Dana was born and raised in Lynn, Massachusetts. He has an Airframe and Powerplant license, which is a FAA license to fix aircraft and an Associate’s degree in Information Technology. He also mentors a FIRST Robotics team.

Gloria Choi
Senior Electrical Engineer

I was the design lead for the 28VDC cards which go into the PDU (Power and Data unit) and provide 28VDC power to loads within the Crew Exploration Module. This involved working with a team to generate the necessary requirements for the 28VDC Card to meet both the power quality and the environmental requirements for the Crew Module and Service Module.

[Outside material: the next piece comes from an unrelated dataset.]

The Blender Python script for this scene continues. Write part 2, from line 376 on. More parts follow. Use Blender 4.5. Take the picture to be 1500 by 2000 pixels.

Currently, I am working on the Orion Program as an IPT (Integrated Product Team) lead for one of the Orion Designs. I love working with many different functional groups and it’s cool to know that the product that I designed or worked on is going to be used in this new space vehicle and will be flying very soon. I was very proud when we completed the functional test on our very first Unit (Engineering Unit) and shipped it to the customer.

Gloria first started working at UTC Aerospace Systems as a Co-op when she was in college. Her first deployment was with the Space Systems side of the business in Rockford, Illinois.  She was then hired after graduating with a bachelor’s degree in Electrical Engineering from Marquette University.

Chris Giovingo
Systems Lead Engineer

I was a Technical Lead for the Rockford PDU cards and the Umbilical Switch Card (USC) circuit designer. The coolest part of my job is the realization that the products we are designing will be integral to carrying astronauts to locations farther from Earth than ever before.

 The greatest achievement to date, that I am most proud of, was when we successfully delivered our EFT-1 Flight units to Lockheed Martin. I started at Hamilton Sundstrand six years ago and was assigned to the Orion program. I have been working on the program ever since.

Chris became interested in Space at the age of six when he attended the “Young Astronauts” program in Rockford, Illinois. He is from Rockford and earned his bachelor’s degree in Electrical Engineering from the University of Illinois at Urbana- Champaign.